Rows from a 3D scene dataset -

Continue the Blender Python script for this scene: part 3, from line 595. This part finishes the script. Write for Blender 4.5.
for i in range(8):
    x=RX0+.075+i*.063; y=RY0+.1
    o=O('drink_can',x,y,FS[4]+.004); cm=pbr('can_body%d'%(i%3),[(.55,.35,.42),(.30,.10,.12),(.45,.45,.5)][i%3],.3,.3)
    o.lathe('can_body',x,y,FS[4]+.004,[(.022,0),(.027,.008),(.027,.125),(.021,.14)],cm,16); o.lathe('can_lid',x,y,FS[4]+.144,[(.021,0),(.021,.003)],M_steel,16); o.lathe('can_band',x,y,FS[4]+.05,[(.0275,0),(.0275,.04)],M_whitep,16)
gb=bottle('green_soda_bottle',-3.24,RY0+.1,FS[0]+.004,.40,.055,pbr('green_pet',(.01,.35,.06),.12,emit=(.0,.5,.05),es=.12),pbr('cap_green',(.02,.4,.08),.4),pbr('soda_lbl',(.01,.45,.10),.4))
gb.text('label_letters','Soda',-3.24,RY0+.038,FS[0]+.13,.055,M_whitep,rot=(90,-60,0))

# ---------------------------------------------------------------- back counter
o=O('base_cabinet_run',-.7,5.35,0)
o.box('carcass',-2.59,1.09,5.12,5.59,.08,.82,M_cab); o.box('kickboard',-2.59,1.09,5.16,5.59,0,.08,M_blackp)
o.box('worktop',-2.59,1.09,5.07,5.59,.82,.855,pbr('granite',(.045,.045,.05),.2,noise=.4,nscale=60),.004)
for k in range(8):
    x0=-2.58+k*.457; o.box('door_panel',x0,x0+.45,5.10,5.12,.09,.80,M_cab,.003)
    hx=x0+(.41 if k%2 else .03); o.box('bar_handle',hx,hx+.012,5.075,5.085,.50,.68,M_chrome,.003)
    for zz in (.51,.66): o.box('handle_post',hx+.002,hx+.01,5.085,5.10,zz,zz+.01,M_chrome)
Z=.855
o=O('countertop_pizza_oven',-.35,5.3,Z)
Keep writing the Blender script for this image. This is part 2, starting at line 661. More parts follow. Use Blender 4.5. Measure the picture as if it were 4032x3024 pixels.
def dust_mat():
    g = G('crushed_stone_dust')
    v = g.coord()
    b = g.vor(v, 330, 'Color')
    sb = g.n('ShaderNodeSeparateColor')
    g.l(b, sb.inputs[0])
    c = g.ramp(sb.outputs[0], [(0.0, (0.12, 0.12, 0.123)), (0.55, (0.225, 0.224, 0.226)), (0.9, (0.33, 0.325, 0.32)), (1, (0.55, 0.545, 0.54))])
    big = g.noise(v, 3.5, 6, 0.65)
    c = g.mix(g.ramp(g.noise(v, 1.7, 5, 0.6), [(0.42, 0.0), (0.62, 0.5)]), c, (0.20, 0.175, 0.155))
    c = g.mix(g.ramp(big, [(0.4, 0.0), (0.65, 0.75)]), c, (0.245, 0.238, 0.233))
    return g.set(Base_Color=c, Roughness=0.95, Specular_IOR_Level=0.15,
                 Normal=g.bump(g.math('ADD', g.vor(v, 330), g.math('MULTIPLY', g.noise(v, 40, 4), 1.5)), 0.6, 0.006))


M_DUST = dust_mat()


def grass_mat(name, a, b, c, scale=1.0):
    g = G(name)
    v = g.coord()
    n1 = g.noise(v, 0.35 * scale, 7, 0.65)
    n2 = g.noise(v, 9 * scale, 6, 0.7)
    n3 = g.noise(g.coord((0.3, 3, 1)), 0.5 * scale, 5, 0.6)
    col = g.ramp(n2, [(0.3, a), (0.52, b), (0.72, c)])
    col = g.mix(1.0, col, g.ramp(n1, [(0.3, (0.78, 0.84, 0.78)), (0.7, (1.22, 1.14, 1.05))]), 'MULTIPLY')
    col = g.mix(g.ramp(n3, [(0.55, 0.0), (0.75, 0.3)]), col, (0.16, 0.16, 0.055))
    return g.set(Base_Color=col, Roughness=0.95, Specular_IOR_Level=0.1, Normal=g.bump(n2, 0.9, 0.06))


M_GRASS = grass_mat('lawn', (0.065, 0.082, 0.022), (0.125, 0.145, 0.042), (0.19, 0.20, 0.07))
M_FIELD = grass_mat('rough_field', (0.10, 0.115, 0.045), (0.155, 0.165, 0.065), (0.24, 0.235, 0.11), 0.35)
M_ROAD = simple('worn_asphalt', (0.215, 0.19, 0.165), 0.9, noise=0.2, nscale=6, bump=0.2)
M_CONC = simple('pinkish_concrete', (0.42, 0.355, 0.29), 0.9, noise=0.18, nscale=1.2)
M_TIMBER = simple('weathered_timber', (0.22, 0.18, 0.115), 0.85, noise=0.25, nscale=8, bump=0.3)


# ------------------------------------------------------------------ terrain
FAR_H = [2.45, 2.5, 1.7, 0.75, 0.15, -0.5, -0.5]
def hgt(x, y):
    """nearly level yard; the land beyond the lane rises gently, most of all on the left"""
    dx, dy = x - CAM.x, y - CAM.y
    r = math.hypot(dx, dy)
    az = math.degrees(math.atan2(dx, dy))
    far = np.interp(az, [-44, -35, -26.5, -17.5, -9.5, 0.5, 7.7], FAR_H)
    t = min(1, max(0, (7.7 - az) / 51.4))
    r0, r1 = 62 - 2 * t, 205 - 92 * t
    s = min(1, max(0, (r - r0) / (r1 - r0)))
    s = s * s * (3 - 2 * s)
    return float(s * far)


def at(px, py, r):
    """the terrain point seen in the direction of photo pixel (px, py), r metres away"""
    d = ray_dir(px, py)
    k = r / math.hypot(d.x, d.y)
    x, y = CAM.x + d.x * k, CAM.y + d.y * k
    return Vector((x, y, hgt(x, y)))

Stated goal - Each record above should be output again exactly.

Result of this task -
Continue the Blender Python script for this scene: part 3, from line 595. This part finishes the script. Write for Blender 4.5.
for i in range(8):
    x=RX0+.075+i*.063; y=RY0+.1
    o=O('drink_can',x,y,FS[4]+.004); cm=pbr('can_body%d'%(i%3),[(.55,.35,.42),(.30,.10,.12),(.45,.45,.5)][i%3],.3,.3)
    o.lathe('can_body',x,y,FS[4]+.004,[(.022,0),(.027,.008),(.027,.125),(.021,.14)],cm,16); o.lathe('can_lid',x,y,FS[4]+.144,[(.021,0),(.021,.003)],M_steel,16); o.lathe('can_band',x,y,FS[4]+.05,[(.0275,0),(.0275,.04)],M_whitep,16)
gb=bottle('green_soda_bottle',-3.24,RY0+.1,FS[0]+.004,.40,.055,pbr('green_pet',(.01,.35,.06),.12,emit=(.0,.5,.05),es=.12),pbr('cap_green',(.02,.4,.08),.4),pbr('soda_lbl',(.01,.45,.10),.4))
gb.text('label_letters','Soda',-3.24,RY0+.038,FS[0]+.13,.055,M_whitep,rot=(90,-60,0))

# ---------------------------------------------------------------- back counter
o=O('base_cabinet_run',-.7,5.35,0)
o.box('carcass',-2.59,1.09,5.12,5.59,.08,.82,M_cab); o.box('kickboard',-2.59,1.09,5.16,5.59,0,.08,M_blackp)
o.box('worktop',-2.59,1.09,5.07,5.59,.82,.855,pbr('granite',(.045,.045,.05),.2,noise=.4,nscale=60),.004)
for k in range(8):
    x0=-2.58+k*.457; o.box('door_panel',x0,x0+.45,5.10,5.12,.09,.80,M_cab,.003)
    hx=x0+(.41 if k%2 else .03); o.box('bar_handle',hx,hx+.012,5.075,5.085,.50,.68,M_chrome,.003)
    for zz in (.51,.66): o.box('handle_post',hx+.002,hx+.01,5.085,5.10,zz,zz+.01,M_chrome)
Z=.855
o=O('countertop_pizza_oven',-.35,5.3,Z)
Keep writing the Blender script for this image. This is part 2, starting at line 661. More parts follow. Use Blender 4.5. Measure the picture as if it were 4032x3024 pixels.
def dust_mat():
    g = G('crushed_stone_dust')
    v = g.coord()
    b = g.vor(v, 330, 'Color')
    sb = g.n('ShaderNodeSeparateColor')
    g.l(b, sb.inputs[0])
    c = g.ramp(sb.outputs[0], [(0.0, (0.12, 0.12, 0.123)), (0.55, (0.225, 0.224, 0.226)), (0.9, (0.33, 0.325, 0.32)), (1, (0.55, 0.545, 0.54))])
    big = g.noise(v, 3.5, 6, 0.65)
    c = g.mix(g.ramp(g.noise(v, 1.7, 5, 0.6), [(0.42, 0.0), (0.62, 0.5)]), c, (0.20, 0.175, 0.155))
    c = g.mix(g.ramp(big, [(0.4, 0.0), (0.65, 0.75)]), c, (0.245, 0.238, 0.233))
    return g.set(Base_Color=c, Roughness=0.95, Specular_IOR_Level=0.15,
                 Normal=g.bump(g.math('ADD', g.vor(v, 330), g.math('MULTIPLY', g.noise(v, 40, 4), 1.5)), 0.6, 0.006))


M_DUST = dust_mat()


def grass_mat(name, a, b, c, scale=1.0):
    g = G(name)
    v = g.coord()
    n1 = g.noise(v, 0.35 * scale, 7, 0.65)
    n2 = g.noise(v, 9 * scale, 6, 0.7)
    n3 = g.noise(g.coord((0.3, 3, 1)), 0.5 * scale, 5, 0.6)
    col = g.ramp(n2, [(0.3, a), (0.52, b), (0.72, c)])
    col = g.mix(1.0, col, g.ramp(n1, [(0.3, (0.78, 0.84, 0.78)), (0.7, (1.22, 1.14, 1.05))]), 'MULTIPLY')
    col = g.mix(g.ramp(n3, [(0.55, 0.0), (0.75, 0.3)]), col, (0.16, 0.16, 0.055))
    return g.set(Base_Color=col, Roughness=0.95, Specular_IOR_Level=0.1, Normal=g.bump(n2, 0.9, 0.06))


M_GRASS = grass_mat('lawn', (0.065, 0.082, 0.022), (0.125, 0.145, 0.042), (0.19, 0.20, 0.07))
M_FIELD = grass_mat('rough_field', (0.10, 0.115, 0.045), (0.155, 0.165, 0.065), (0.24, 0.235, 0.11), 0.35)
M_ROAD = simple('worn_asphalt', (0.215, 0.19, 0.165), 0.9, noise=0.2, nscale=6, bump=0.2)
M_CONC = simple('pinkish_concrete', (0.42, 0.355, 0.29), 0.9, noise=0.18, nscale=1.2)
M_TIMBER = simple('weathered_timber', (0.22, 0.18, 0.115), 0.85, noise=0.25, nscale=8, bump=0.3)


# ------------------------------------------------------------------ terrain
FAR_H = [2.45, 2.5, 1.7, 0.75, 0.15, -0.5, -0.5]
def hgt(x, y):
    """nearly level yard; the land beyond the lane rises gently, most of all on the left"""
    dx, dy = x - CAM.x, y - CAM.y
    r = math.hypot(dx, dy)
    az = math.degrees(math.atan2(dx, dy))
    far = np.interp(az, [-44, -35, -26.5, -17.5, -9.5, 0.5, 7.7], FAR_H)
    t = min(1, max(0, (7.7 - az) / 51.4))
    r0, r1 = 62 - 2 * t, 205 - 92 * t
    s = min(1, max(0, (r - r0) / (r1 - r0)))
    s = s * s * (3 - 2 * s)
    return float(s * far)


def at(px, py, r):
    """the terrain point seen in the direction of photo pixel (px, py), r metres away"""
    d = ray_dir(px, py)
    k = r / math.hypot(d.x, d.y)
    x, y = CAM.x + d.x * k, CAM.y + d.y * k
    return Vector((x, y, hgt(x, y)))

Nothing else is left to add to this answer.